À propos de la loi sur l’école de la confiance, le rapprochement des écoles et des collèges a été supprimé du texte. Il a suscité de nombreuses critiques. Pour autant, vous ne semblez pas en avoir abandonné l’idée…

J’ai décidé de le retirer du projet de loi parce que cette possibilité offerte suscitait trop de défiance. Il y a eu beaucoup de critiques, de réactions épidermiques, certaines de bonne foi, d’autres peut-être moins. Il n’a jamais été question de supprimer les directeurs d’école, de faire de ces établissements des outils de suppression des écoles primaires, même de déménagement forcé. C’était tout le contraire justement. Cela a été mal compris. Comme beaucoup le prônent, je souhaitais un système souple, non obligatoire, pour permettre une meilleure continuité entre l’école primaire et le collège au bénéfice des enfants, et une plus grande efficacité des politiques sociales et pédagogiques. L’objectif est de suivre le parcours d’un enfant de façon personnalisée, de la petite section de maternelle jusqu’à la classe de troisième. C’est l’intérêt de l’enfant qui compte et c’est bien ce que nous recherchons en permanence. Je ne souhaite pas que des malentendus s’installent.

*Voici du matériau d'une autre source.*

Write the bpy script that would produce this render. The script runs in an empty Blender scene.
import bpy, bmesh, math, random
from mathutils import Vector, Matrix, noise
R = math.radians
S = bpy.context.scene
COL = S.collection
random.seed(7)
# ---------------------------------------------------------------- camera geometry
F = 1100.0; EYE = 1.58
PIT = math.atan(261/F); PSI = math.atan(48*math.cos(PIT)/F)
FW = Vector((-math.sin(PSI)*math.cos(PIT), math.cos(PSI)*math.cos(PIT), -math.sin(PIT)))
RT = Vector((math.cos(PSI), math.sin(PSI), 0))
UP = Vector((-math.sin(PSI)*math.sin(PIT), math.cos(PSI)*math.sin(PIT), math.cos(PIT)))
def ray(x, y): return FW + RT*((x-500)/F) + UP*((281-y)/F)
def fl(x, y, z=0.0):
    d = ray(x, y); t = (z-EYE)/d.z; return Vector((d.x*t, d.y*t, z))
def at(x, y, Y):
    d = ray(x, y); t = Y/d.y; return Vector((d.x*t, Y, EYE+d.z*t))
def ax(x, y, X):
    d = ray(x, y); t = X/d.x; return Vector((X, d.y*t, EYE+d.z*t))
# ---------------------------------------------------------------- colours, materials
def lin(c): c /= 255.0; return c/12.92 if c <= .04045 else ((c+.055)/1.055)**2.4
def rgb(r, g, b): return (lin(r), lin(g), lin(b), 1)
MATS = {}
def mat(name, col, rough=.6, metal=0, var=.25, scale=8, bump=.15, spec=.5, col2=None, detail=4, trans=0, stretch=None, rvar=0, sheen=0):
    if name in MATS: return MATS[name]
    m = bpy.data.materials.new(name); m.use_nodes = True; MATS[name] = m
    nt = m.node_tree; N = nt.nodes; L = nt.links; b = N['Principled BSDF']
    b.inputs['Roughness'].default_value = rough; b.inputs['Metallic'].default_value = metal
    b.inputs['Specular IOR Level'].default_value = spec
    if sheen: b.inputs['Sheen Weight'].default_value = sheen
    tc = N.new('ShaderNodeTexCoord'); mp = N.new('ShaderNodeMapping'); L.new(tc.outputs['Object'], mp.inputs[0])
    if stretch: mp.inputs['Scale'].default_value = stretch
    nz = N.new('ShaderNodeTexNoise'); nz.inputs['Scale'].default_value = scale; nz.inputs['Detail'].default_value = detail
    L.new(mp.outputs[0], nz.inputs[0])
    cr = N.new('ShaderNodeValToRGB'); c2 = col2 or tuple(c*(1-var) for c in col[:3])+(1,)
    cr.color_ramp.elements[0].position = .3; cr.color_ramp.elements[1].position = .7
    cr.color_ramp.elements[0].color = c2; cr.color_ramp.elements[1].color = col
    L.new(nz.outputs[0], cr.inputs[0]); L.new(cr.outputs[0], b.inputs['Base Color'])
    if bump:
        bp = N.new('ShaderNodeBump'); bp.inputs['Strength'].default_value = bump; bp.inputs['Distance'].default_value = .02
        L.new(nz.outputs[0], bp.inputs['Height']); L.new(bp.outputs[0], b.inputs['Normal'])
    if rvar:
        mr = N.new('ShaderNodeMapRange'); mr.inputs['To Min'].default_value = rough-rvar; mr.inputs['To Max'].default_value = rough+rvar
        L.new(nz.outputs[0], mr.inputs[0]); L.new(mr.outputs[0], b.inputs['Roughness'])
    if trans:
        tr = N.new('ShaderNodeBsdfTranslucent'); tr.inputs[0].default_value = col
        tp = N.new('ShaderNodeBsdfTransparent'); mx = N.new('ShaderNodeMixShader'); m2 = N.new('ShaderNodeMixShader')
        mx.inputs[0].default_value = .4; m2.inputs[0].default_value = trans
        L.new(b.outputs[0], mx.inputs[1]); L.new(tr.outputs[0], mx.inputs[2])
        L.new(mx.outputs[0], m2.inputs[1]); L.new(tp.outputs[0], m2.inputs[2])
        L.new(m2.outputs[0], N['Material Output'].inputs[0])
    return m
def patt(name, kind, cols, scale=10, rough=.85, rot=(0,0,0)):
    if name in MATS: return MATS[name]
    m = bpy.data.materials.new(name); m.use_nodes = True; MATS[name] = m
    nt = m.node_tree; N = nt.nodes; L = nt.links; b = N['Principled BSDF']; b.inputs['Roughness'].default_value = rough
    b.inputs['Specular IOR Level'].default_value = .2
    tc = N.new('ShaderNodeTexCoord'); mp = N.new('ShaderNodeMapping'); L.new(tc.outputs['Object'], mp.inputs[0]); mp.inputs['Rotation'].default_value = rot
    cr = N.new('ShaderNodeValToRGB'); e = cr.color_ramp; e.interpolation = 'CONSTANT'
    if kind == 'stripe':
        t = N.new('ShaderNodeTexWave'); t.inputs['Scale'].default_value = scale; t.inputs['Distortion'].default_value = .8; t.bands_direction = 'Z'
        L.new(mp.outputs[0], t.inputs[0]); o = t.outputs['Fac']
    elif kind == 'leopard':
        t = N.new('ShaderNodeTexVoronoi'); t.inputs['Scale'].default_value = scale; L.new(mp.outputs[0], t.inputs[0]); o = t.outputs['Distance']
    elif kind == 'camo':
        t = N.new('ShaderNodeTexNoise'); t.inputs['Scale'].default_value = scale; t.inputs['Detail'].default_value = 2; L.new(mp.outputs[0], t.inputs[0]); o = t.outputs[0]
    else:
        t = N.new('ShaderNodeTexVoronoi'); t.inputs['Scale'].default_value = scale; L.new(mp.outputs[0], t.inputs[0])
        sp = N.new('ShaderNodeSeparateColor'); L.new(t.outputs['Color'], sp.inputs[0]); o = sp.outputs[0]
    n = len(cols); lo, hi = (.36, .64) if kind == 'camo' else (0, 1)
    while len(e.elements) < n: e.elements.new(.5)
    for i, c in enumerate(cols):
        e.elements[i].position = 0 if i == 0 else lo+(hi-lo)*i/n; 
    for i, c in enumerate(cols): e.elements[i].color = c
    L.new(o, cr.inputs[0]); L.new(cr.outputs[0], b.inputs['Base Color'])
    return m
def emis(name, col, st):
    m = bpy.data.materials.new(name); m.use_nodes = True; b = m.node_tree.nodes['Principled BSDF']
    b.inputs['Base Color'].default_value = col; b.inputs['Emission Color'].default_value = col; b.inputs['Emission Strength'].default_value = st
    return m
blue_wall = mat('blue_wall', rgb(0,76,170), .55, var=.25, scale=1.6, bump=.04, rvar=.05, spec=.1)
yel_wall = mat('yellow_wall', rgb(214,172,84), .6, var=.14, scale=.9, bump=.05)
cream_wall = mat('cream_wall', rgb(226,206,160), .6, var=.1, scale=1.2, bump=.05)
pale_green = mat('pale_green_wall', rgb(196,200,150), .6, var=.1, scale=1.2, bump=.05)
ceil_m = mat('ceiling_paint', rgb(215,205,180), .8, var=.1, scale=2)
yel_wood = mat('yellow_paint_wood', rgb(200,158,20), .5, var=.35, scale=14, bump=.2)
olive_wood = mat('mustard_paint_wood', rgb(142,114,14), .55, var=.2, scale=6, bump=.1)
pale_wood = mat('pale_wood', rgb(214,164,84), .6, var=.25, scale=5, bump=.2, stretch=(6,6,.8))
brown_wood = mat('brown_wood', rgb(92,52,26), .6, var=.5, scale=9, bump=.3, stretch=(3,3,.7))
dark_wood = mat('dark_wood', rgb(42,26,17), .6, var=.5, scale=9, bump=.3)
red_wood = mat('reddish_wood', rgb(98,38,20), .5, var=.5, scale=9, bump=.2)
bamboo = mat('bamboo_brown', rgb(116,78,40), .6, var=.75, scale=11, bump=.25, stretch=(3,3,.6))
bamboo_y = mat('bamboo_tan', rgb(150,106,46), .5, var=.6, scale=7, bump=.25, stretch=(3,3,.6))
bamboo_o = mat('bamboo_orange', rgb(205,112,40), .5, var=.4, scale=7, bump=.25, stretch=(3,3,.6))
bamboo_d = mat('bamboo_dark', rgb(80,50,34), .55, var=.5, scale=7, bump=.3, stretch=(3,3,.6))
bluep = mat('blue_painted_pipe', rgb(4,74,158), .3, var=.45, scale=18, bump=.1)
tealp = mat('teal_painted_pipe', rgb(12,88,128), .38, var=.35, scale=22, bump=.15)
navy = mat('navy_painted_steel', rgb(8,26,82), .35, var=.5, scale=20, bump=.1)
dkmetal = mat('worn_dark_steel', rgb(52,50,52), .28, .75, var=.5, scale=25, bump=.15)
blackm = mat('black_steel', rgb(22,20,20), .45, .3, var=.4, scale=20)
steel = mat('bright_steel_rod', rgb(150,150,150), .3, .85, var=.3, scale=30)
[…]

Vous comprenez l’inquiétude des directeurs d’école ?

Il n’y a aucune inquiétude à avoir puisque nous ne touchons à rien en la matière. Je considère que cette étape a été utile puisqu’elle a permis de mettre sur la table un sujet qui a souvent été un angle mort du débat sur l’école. Désormais, nous pouvons en discuter tranquillement. C’est clairement un sujet d’amélioration du système scolaire. Mais il faut trouver un consensus sur ce point. Il faut que l’on enclenche un dialogue social et une discussion avec les collectivités locales, de façon sereine et sur la durée, pour donner justement plus d’importance aux directeurs d’école.

Avez-vous un calendrier ?

Non, encore une fois, c’est trop tôt pour en parler. C’est un sujet important mais pas urgent.

La scolarité obligatoire à trois ans va obliger les communes à prendre en charge des dépenses nouvelles, notamment celles des écoles privées. L’État les compensera selon la loi. Mais les communes qui avaient anticipé cette mesure par le passé ne pourront prétendre à la compensation, ces dépenses n’étant pas nouvelles. France urbaine vous en avait fait pourtant la demande. Que répondez-vous aux élus ?

La Constitution et la loi nous obligent à accompagner financièrement les collectivités locales pour faire face au surcroît de dépenses qu’on leur occasionne avec cette mesure. Nous ne créons pas de compétence nouvelle. Ce n’est pas la même chose. Certains auraient aimé que nous fassions du rétro-remboursement mais j’entends aussi d’autres qui nous reprochent déjà que ces sommes-là sont trop importantes et bénéficieraient trop à l’école privée. Je crois que nous avons une mesure qui a le mérite à la fois de la solidité juridique et d’une forme d’équilibre entre les différents points de vue.

La réforme du lycée entre dans sa phase opérationnelle à la rentrée prochaine. La question des spécialisations inquiète la communauté éducative mais aussi les parents. Tout sera-t-il prêt à la rentrée ?

La réforme du lycée ne se résume pas seulement aux spécialités. Il y a beaucoup d’autres enjeux. Concernant celui-là, il y a un socle de sept spécialités les plus courantes qui sont implantées dans la plupart des établissements et qui peuvent être complétées par cinq autres que l’on peut avoir selon les lycées. Il a toujours existé des situations différentes d’un lycée à l’autre en matière d’offres de formation. Ce qui est très important c’est de regarder comment concrètement la situation d’un élève de seconde progresse entre juin 2018 et juin 2019. Chaque lycéen se retrouve dans une situation de choix bien plus importante qu’auparavant. Nous avons renforcé la diversité des enseignements dans les établissements des territoires les plus défavorisés, dans les quartiers sensibles ou en milieu rural. D’une manière générale, nous avons enrichi l’offre en implantant, par exemple, la spécialité science numérique et informatique dans plus de la moitié des établissements.

Les Régions s’inquiètent de devoir financer des équipements numériques. Que leur dites-vous ?

On pourra toujours trouver que chaque sujet pose des difficultés mais c’est un progrès gigantesque que nous faisons. Je sais que les Régions sont favorables à cette évolution. Nous venons de faire passer la France à l’avant-garde en matière de l’enseignement informatique. Nous sommes un des rares pays à avoir le numérique comme discipline scolaire. Cela s’accompagne par la création du CAPES informatique, par la systématisation de l’apprentissage de la programmation à l’école primaire et au collège. Toutes les régions de France sont engagées depuis bien longtemps dans un volontarisme en matière d’équipements informatiques des lycées. Elles ont d’ailleurs souvent regretté que l’Éducation nationale ne fût pas au rendez-vous de la formation des professeurs ou même des contenus pédagogiques. Il serait paradoxal d’avoir le reproche inverse à l’heure où nous mettons à jour les contenus et les formations. Cette année, il y a près de 2 000 professeurs en France qui reçoivent une formation de haute qualité pour enseigner ces disciplines. C’est une bonne nouvelle pour les collectivités locales qui veulent avoir, en la matière, de grands professionnels en devenir pour le développement de leurs territoires.